House debates

Monday, 4 September 2023

Private Members' Business

Child Care

7:00 pm

Photo of Tony PasinTony Pasin (Barker, Liberal Party, Shadow Assistant Minister for Infrastructure and Transport) Share this | Hansard source

The single most important issue facing the Australian economy today is the need to increase our productivity. I can't think of a more important public policy area than child care to address the need for increased productivity.

In this public policy space, there are effectively twin challenges. There's the challenge of affordability, but there's also the challenge of accessibility. It's important that we balance both, because, for reasons that I'll explain shortly, you can have affordable child care in communities, but if there is no childcare facility then you really have no child care.

Those opposite have lauded what they've been able to achieve. Their announcement of $4.7 billion is a significant investment. But, as the member for Bennelong said, this was about making child care cheaper—that's their objective—for people earning up to $500,000. It hasn't made child care cheaper because the cost pressures have meant that the increased subsidies have been more than obliterated by increased costs, but I don't want to talk about affordability. I want to talk about accessibility.

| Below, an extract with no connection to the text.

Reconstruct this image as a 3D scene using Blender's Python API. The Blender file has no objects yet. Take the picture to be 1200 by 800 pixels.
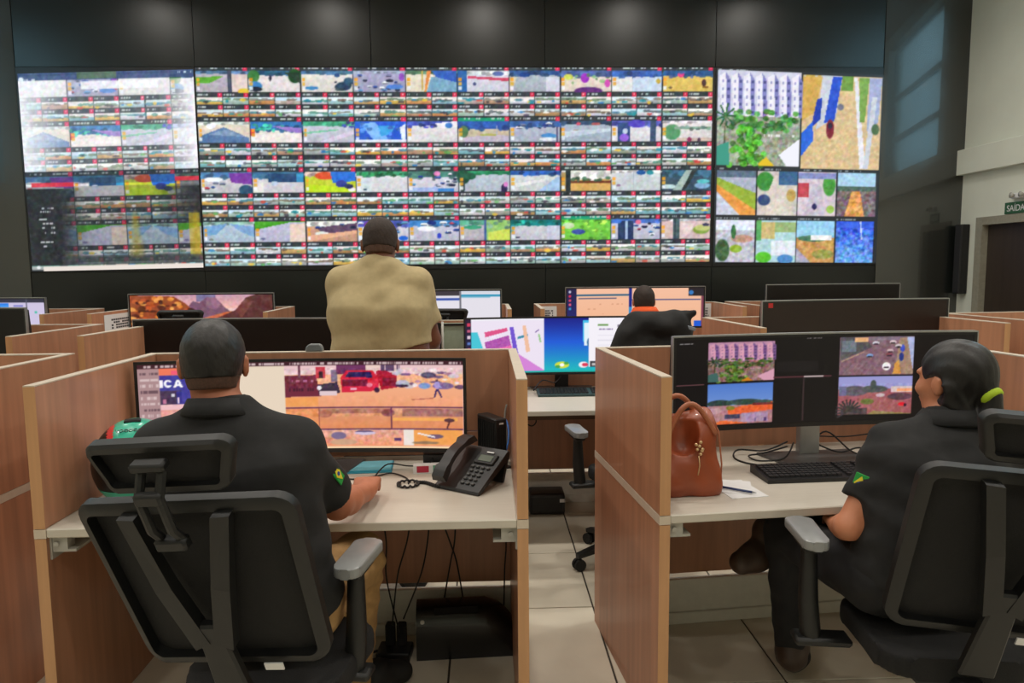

I want to take up a challenge that the member for Solomon issued to me before he left the Federation Chamber. He asked: 'What did you do?' I'll tell the member for Solomon what I did over the course of the last term. I've got to take you to the regional communities of Lameroo, Pinnaroo and Karoonda. They're small settlements in South Australia's Mallee. Prior to the work that the former coalition government did, child care was delivered in those communities. It was delivered out of the back of a car. It was termed 'mobile child care.' It did half-a-day a week in one community, and, if you were lucky it was two half-a-days a week. It doesn't sound like the child care you know in metropolitan centres and these other places. It's very hard to plan your work life around a half-a-day a week of kids in child care. What I did was work with the local communities to deliver facilities: a facility at Lameroo, a facility at Pinnaroo and a facility at Karoonda for—wait for it—five-day-a-week child care.

Those opposite talk about workforce shortages. This employment places were filled by—guess who? People who could put their children in the childcare places we built. So that's what we did. We built facilities. We focused on accessibility and balanced that against the need to ensure we had affordable child care. Those opposite, by putting all their eggs in the affordability basket, have turned their backs on the nine-million Australians who live in a childcare desert. 'It's not me,' I say to the member for Spence. It's a report prepared by the Mitchell Institute. If you think you know more about child care than the Mitchell Institute, then you have unfortunately misunderstood how much you understand.

The reality here is we've gone from mobile child care in the back of a car—which I don't think is the kind of child care you'll find at Gawler—to a full-time service. And do you know what? We did more than that. Through our actions in Barker, we forced the Labor Party to match our commitment for a childcare facility in Barker. The only funding allocated to a childcare facility anywhere in Australia through the 2022 election campaign was because I had announced $1.8 million for a childcare facility at Kingston in the south-east, a facility that had been campaigned for for 30 years and for which the advocates had been very active on Adelaide radio. There's the key: Adelaide radio. And, lo and behold, within a couple of days the then shadow minister came out and made an announcement, which I was happy to hear, of $1.8 million for the Kingston childcare centre. But here's the sting in the tail from the members opposite: because of the delay in rolling out that funding, the cost of that project has ballooned by more than the $1.8 million and, as a result, we're now stuck back in that childcare desert.